CU Spaceflight is a student-run society aiming to reduce the cost of sub-orbital spaceflight. They have launched several payloads to near space on high-altitude helium balloons and are currently designing a system to launch a rocket from a balloon platform to outer space for under £1000 per launch. They have run several outreach events and are currently holding the UK Space Challenge 2009, as part of the University of Cambridge’s 800th Anniversary. Twenty four teams of science students aged 14-18 are competing to design a scientific experiment that will be taken to near space on a high-altitude helium balloon.

More images of the flight.
More information about Cambridge University Spaceflight.

Source: CU Spaceflight

About 

Nancy Atkinson is Universe Today's Senior Editor. She also works with Astronomy Cast, and is a NASA/JPL Solar System Ambassador.

Comments on this entry are closed.

  • Nephish777 December 4, 2008, 2:51 PM

    I wonder if they tested materials that would interest NASA or the ESA? (I was in school in the wrong decade, If I knew then what I know now, I would have taken a very different course of study in colledge.)

  • Vagueofgodalming December 5, 2008, 2:22 AM

    Wa-haaay! Britain takes a decisive lead in the space race. Let’s hope the Animal Liberation Front don’t hear about this, though.

    The next goal should be to organise an actual picnic in space. Then we can move on to the big stuff, like teddiforming Mars so it’s suitable for soft toy colonisation.

  • TriciaC December 4, 2008, 7:23 PM

    Awww, those kiddlies, willing to give up their teddies for the pursuit of knowledge!

  • Wolter December 5, 2008, 1:29 AM

    A great way to encourage younsters but next time please use polar teddies… ;)

  • Kootstar December 5, 2008, 6:43 AM

    Cool! (..in more ways than one!) Younger the better. Interest peaked in youngsters may lead to better interest and attention in math and science courses.
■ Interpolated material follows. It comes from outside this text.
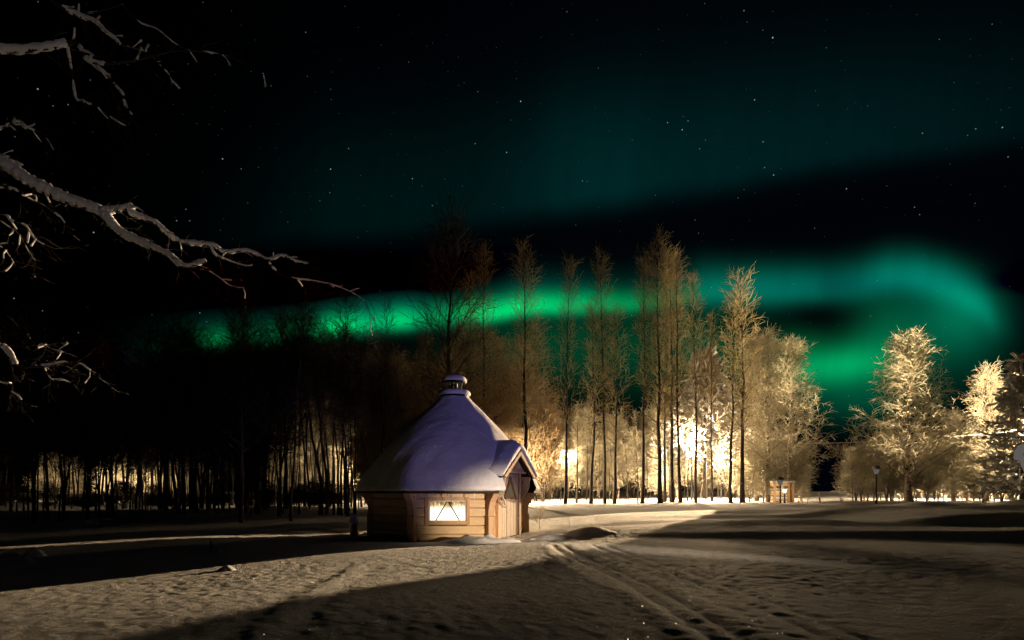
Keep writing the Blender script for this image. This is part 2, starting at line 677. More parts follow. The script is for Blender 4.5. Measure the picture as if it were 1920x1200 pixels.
GRAIN = [(lattice(51, .07), .0052), (lattice(52, .11), .0044), (lattice(53, .22), .0018), (lattice(54, .8), .002), (lattice(55, 2.3), .010)]


def grain(x, y):
    c, q = math.cos(.5), math.sin(.5)
    a, b = x * c + y * q, (y * c - x * q)
    z = 0
    for f, h in GRAIN:
        z = z + f(a * 1.25, b * .8) * h
    patch = .65 + .5 * GRAIN[4][0](x * .9 + 40, y * .9)
    return z * np.clip(patch, .25, 1.2) * (.6 + .95 * sstep(4, 9, y))


WAVES = [(rs.uniform(.15, .9), rs.uniform(0, 6.28), rs.uniform(0, 6.28)) for _ in range(14)]


def rolling(x, y):
    z = 0
    for k, a, p in WAVES:
        z = z + np.sin(k * (x * np.cos(a) + y * np.sin(a)) + p) * .012 / k ** .8
    return z


def along(x, y, p, q):
    d = np.array(q, float) - np.array(p, float)
    L = np.hypot(*d)
    d /= L
    s = ((x - p[0]) * d[0] + (y - p[1]) * d[1])
    o = -(x - p[0]) * d[1] + (y - p[1]) * d[0]
    return s, o, L


def gauss(q, s): return np.exp(-(q / s) ** 2)


def ground_z(x, y):
    x = np.asarray(x, float)
    y = np.asarray(y, float)
    z = rolling(x, y) * sstep(1, 6, y) + .13 * sstep(24, 46, y)
    # snow banks pushed up across the right of the yard
    H = .10 + .16 * sstep(2, 6, x) + .34 * sstep(8, 17, x)
    edge = 15.6 + .35 * np.sin(x * .55) - .02 * x
    on = sstep(1.0, 4.5, x)
    wob2 = .12 * np.sin(x * .9 + y * .3) * sstep(7, 12, x)
    z = z + on * (.5 * H) * sstep(edge, edge + 1.1, y) * (1 - .55 * sstep(22, 34, y))
    z = z + on * (.5 * H + wob2 * .5) * sstep(edge + 2.6, edge + 4.6, y) * (1 - .75 * sstep(21, 32, y))
    z = z + .16 * gauss(y - (24.5 + .5 * np.sin(x * .5)), 1.1) * sstep(4, 8, x)
    z = z + .14 * gauss(y - (29 + .8 * np.sin(x * .35 + 1)), 1.3) * sstep(6, 10, x)
    for hx, hy, hr, hh in ((22.5, 32, 2.2, .45), (25.5, 30, 1.5, .42), (28.5, 29, 2.3, .62), (31.5, 28, 2.4, .55), (20, 35, 2.0, .3), (17.2, 36, 1.8, .22), (34, 30, 3, .6)):
        z = z + hh * np.exp(-(((x - hx) / hr) ** 2 + ((y - hy) / (hr * .6)) ** 2))
    # low swell in front of the cabin, trodden path to its door
    z = z + .10 * np.exp(-(((x - 2.4) / 1.9) ** 2 + ((y - 18.6) / 1.4) ** 2))
    z = z - .12 * gauss(y - 20.2, .9) * sstep(.8, 2, x) * (1 - sstep(5, 8, x))
    # ski tracks
    s, o, L = along(x, y, (1.0, 14.2), (1.78, 4.0))
    on = sstep(-.6, .6, s) * (1 - sstep(40, 41, s))
    rough = .5 + .5 * np.sin(s * 9 + 2 * np.sin(s * 3.1))
    o2 = o + .06 * np.sin(s * .9)
    z = z + on * .38 * (-.07 * gauss(o2, .07) - .06 * gauss(o2 - .26, .06) + .05 * gauss(o2 + .22, .13) * (.85 + .15 * rough)
                  + .03 * gauss(o2 - .48, .1) - .05 * gauss(o2 - .95, .07) + .02 * gauss(o2 - .75, .09) - .035 * gauss(o2 - 1.25, .07))
    s, o, L = along(x, y, (-3.1, 12), (-2.3, 4.5))
    on = sstep(.5, 3, s) * (1 - sstep(20, 21, s))
    z = z + on * .3 * (-.03 * gauss(o, .12) - .025 * gauss(o - .55, .1) + .02 * gauss(o - .25, .12))
    z = z + grain(x, y) * sstep(2.5, 4, y) * (1 - sstep(30, 60, y))
    # trodden patches left behind the cabin
    t_ = np.sin(x * 2.3 + y * 1.1) * np.sin(y * 2.9 - x * .8)
    z = z + .05 * t_ * np.exp(-(((x + 6.5) / 3.2) ** 2 + ((y - 20.5) / 2.8) ** 2))
    return z


def axis(lo, hi, c, step, growth):
    out = [c]
    a = c
    while a < hi:
        a += step + growth * max(0, abs(a - c) - 7)
        out.append(a)
    a = c
    low = []
    while a > lo:
        a -= step + growth * max(0, abs(a - c) - 7)
        low.append(a)
    return np.array(low[::-1] + out)


gx = axis(-320, 320, 0.5, 0.035, 0.02)
gy = np.concatenate([np.linspace(-60, 3.0, 24)[:-1], axis(3.0, 620, 10.0, 0.035, 0.02)])
GX, GY = np.meshgrid(gx, gy)
GZ = ground_z(GX, GY)
V = np.stack([GX, GY, GZ], -1).reshape(-1, 3)
idx = np.arange(len(V)).reshape(GX.shape)
Q = np.stack([idx[:-1, :-1], idx[:-1, 1:], idx[1:, 1:], idx[1:, :-1]], -1).reshape(-1, 4)
tag(obj('snow_ground', mesh_np('snow_ground', V, Q, M_SNOW_G)), kind='structure')


def gz(x, y): return float(ground_z(x, y))


def P(px, D, y=None):
    """point seen at pixel column px at distance D (and at row y)"""
    x = (px - 960) / F * D
    if y is None:
        return (x, D, gz(x, D))
    return (x, D, CAM_Z + (HOR - y) / F * D)


# ------------------------------------------------------------------ the grill cabin
cabin = empty('grill_cabin', (0, 0, 0))
tag(cabin, 'six sided wooden grill cabin with snow covered pointed roof and lit window', 'cabin')
CEN = Vector((-2.03, 18.65, 0))
APEX = Vector((-1.83, 18.65, 0))
EAVE = [Vector(p).to_3d() for p in ((-4.98, 18.70), (-2.97, 16.10), (-.34, 16.20), (.93, 18.60), (-1.09, 21.20), (-3.72, 21.10))]
WALL = [CEN + (e - CEN) * .83 for e in EAVE]
EZ = 1.27
ZUP = Vector((0, 0, 1))


def face_axes(i):
    a, b = WALL[i], WALL[(i + 1) % 6]
    t_ = (b - a).normalized()
    n_ = Vector((t_.y, -t_.x, 0))
    if n_.dot((a + b) / 2 - CEN) < 0: n_ = -n_
    return a, b, t_, n_


WIN_C = None
a, b, t_, n_ = face_axes(1)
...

This is very much needed to replace some of the current scientists and engineers holding these programs together. Unfortunately, they won’t be there forever and will need support and replacement eventually.

  • neil December 5, 2008, 12:35 PM

    teddyforming. thats some funny stuff right there!!

  • TriciaC December 5, 2008, 3:06 PM

    I stand corrected – Lise Doucette of BBC World Service News Hour just interviewed “Megan”, one of the children involved. She said “no. way.” would she ever send her teddy bear into space, they bought other teddy bears to send. Also said the winner was insulated with tin foil, polar fleece, chocolate milk packaging and orange juice packaging, lol.

  • Michele Del Gaizo December 14, 2008, 6:29 PM

    Wow! How come they do all the fun stuff when I’m not in school anymore?! How come the bears didn’t freeze and break apart? I thought that space was super cold…did the kids/teachers insulate the bears with material(s) that could absorb….I dunno, whatever it is that would cause the bears’original material to freeze & break off? I would have loved doing this in Science!!!!